WHAT do you call James Bond in the bath? Bubble-O-Seven.
I was probably about seven myself when I first laughed at that one. But I reckon it’s good to start early to appreciate the funny side – the sheer inane hilariousness – of spies and the world of secret intelligence. Or perhaps that should be “intelligence”.
I got a good chuckle almost immediately on opening up the website of SIS – the Secret Intelligence Service, formerly known as MI6. What did it was the line: “With the exception of Sir John Sawers and Prof Keith Jeffery, all people featured on this website are actors.”
Bet RADA’s cast-offs are scrabbling for those jobs. Pretend to be a spy for a day or two while we train our (no doubt secret) cameras on you. But why bother paying actors? I’m sure they’ve got all of us on camera anyway.

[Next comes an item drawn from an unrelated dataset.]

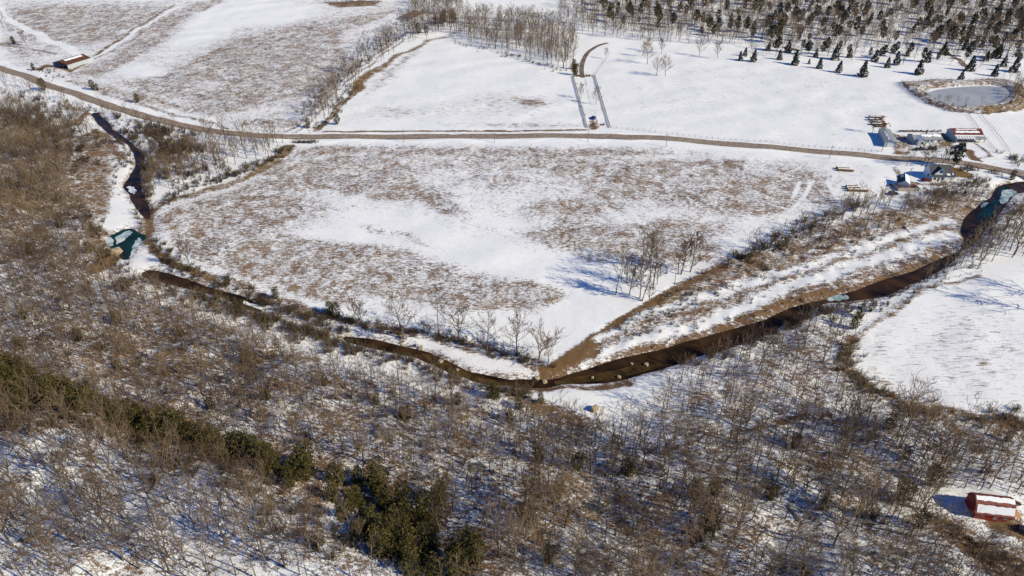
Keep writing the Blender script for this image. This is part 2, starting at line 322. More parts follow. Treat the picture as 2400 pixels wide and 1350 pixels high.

Who are these people who take themselves so seriously and who can’t be identified? Well, obviously, I don’t know. But there’s a page on the website helpfully headed Who We Are, so that should help.
But it doesn’t really. Apart from an artfully angled photo of a bit of a building, which should at least help to identify where they are, there’s not much clue there to anyone’s identity.
It does, in typically po-faced manner, state: “The Secret Intelligence Service (SIS) was established in 1909 as the Foreign Section of the Secret Service Bureau. The Foreign Section’s responsibility for overseas intelligence collection has been retained ever since by SIS under a variety of names and acronyms. The Foreign Section’s responsibility was placed on a statutory basis in the Intelligence Services Act 1994.” And so on.
There’s a mildly amusing tale to be uncovered under those names and acronyms.
About the time Sexton Blake was mutating from a Sherlock Holmes clone into a prototype Bond, in 1909, the Secret Service Bureau was established by the Committee of Imperial Defence. The bureau was soon abbreviated to Secret Service, SS bureau, or even just plain SS.
Which would obviously have had an unfortunate resonance later, had it not in the meantime already mutated into the rather unglamorous-sounding MI1(c) under the leadership of a naval officer called Mansfield Cumming – who obviously, being a Navy type, didn’t like “appearing under the auspices of the War Office”.
Well, who would, eh? But it is at this point in the official story that I begin to wonder whether those chaps at the MI6 (sorry, SIS) website don’t have a bit of a sense of humour after all.
Official Whitehall designations after this include Foreign Intelligence Service, Special Intelligence Service, and the charmingly enigmatic, oddly personalised, “C’s organisation”.
All of which conveys beautifully the gentleman’s club, boys-in-the-dorm, role-playing, jolly-good-game spirit of the whole thing. The distinction becomes a little blurred, in fact, between the passing around of Sexton Blake comics in the dorm and the passing of files stamped “Top Secret” across smoky tables.
“C”, of course, was Cumming, a man probably with no discernible sense of humour – certainly about himself. A man whose pompous single initial is still used, hilariously, by the present incumbent of the role, the non-secret Sawers, or The Chief, “the only serving member of the Service who is officially named in public”.
All the other roles, when not taken by actors, are played by people who live their lives pretending to be other people. A bit like actors, in fact.
People whose real lives are probably somewhat less exciting than those of George Smiley, Richard Hannay, Bond, or any of their countless other fictional versions, but who no doubt enjoy the element of subterfuge all the same.
The job ads stress it: “Where else could you watch history in the making and pretend you had a boring day at the office?”
Job ads? For C’s organisation? My, how times have changed.
In my day, one went to the right school, the right college, and waited for the discreet tap on the wrist, the quiet invitation to sherry.
I was always a little disappointed not to get the tap. Unless I got it and didn’t notice. Or unless I’m double-bluffing now, which of course you wouldn’t know and I wouldn’t admit.
Now you just go to sis.gov.uk/careers and click “Who we’re looking for”. (The disappointingly banal answer is “people with a host of different skills, backgrounds and experiences” – though that does include “operational officers” as well as administrators, IT technicians, drivers and telephonists. It sounds like any other job ad when you drill down to the detail.)
They must, as ever, be looking for people who can use terms like “the national interest” with no sense of irony or amusement. And who enjoy keeping secrets, even from best friends and closest family.
No doubt the time I’ve spent on the website researching this column has been duly logged. The very act of writing it, though, has clearly ruled me out of a job with the organisation – even if I weren’t already disqualified for several other reasons.
I couldn’t help it, though. The sheer fact of SIS having a public website, and taking out ads in the press to promote it, both tickled my funnybone and piqued my interest.
Especially at a time when, as they admit, “there are fewer vacancies than usual on the site due to public sector cutbacks”.
Even the spooks are in hard times, it seems.